Unfairly dismissed as a tourist trap (which,
in truth, it was for some years), Broussard's
is a perfectly fine alternative if your
top choices are booked up. Chef Gunther
Preuss and his wife, Evelyn, own the place,
which includes an elegant, formal dining
room and a lovely courtyard, and were dedicated
even from the early days post-Katrina to
reopening their restaurant, even if they
had to use frozen, not fresh fish for awhile.
Such a little thing, but recall, "Gunther
has a way with crab," claims his press
material, and once we stopped giggling
over that turn of phrase, we have had to
admit it is true. Chef takes his seafood
seriously. Try the appetizer of crabmeat
Florentine, which includes spinach and
is covered in a brie sauce. Be sure to
order the baked filet of redfish Herbsaint
(a local anise-flavored liqueur), clever
and delicious in its components, which
include impossibly sweet crabmeat and lemon
risotto.
The
Scene
An institution in the French Quarter since
1920, Broussard's resembles a stately mansion,
with three spacious dining rooms, each with
their own design touches--dark wood and red
walls in one; French tapestries and floor-to-ceiling
windows in another, and a lush garden courtyard.

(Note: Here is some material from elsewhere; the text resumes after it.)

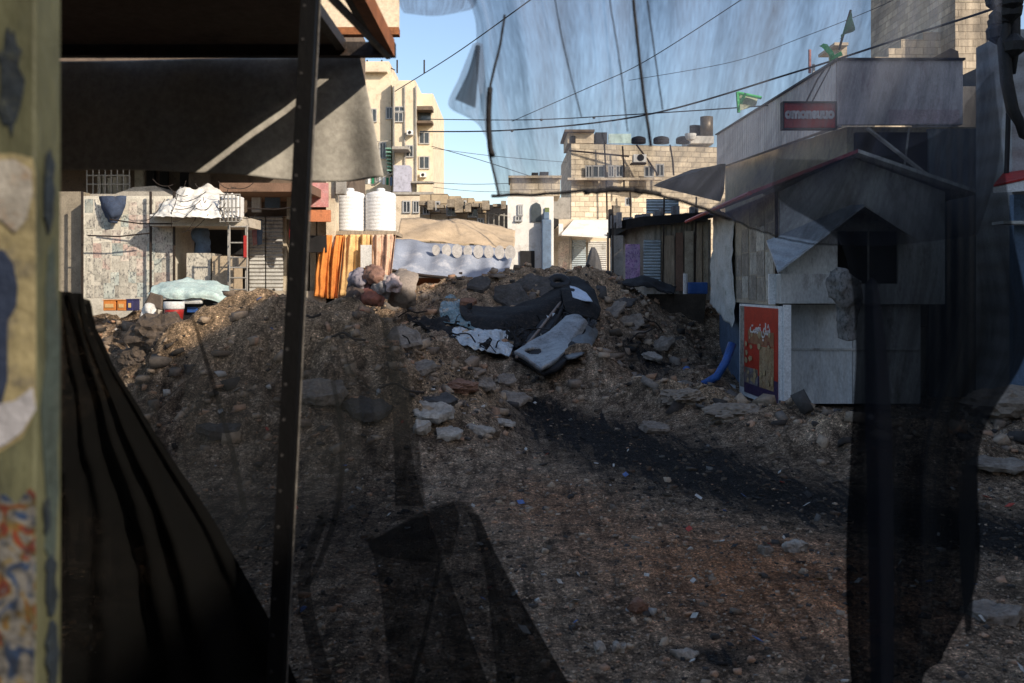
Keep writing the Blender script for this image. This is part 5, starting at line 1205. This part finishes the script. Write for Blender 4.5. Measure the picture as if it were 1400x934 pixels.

Chef/owner Gunter Preuss keeps his menu sophisticated
and modern. The staff is refreshingly attentive,
as if each server were your own personal
Jeeves.
The
Food
Standard Creole dishes get a French update
and upscale presentations. Corn and shrimp
bisque is fortified with sweet potato puree,
another layer of depth in the flavorful classic.
Grilled pompano Napoleon teams a moist fillet
of the Gulf favorite with seared scallops and
shrimp, all inside a puff pastry. The veal
escalope Acadian combines sauteed veal, crabmeat
and an excellent mustard/dill bechamel sauce.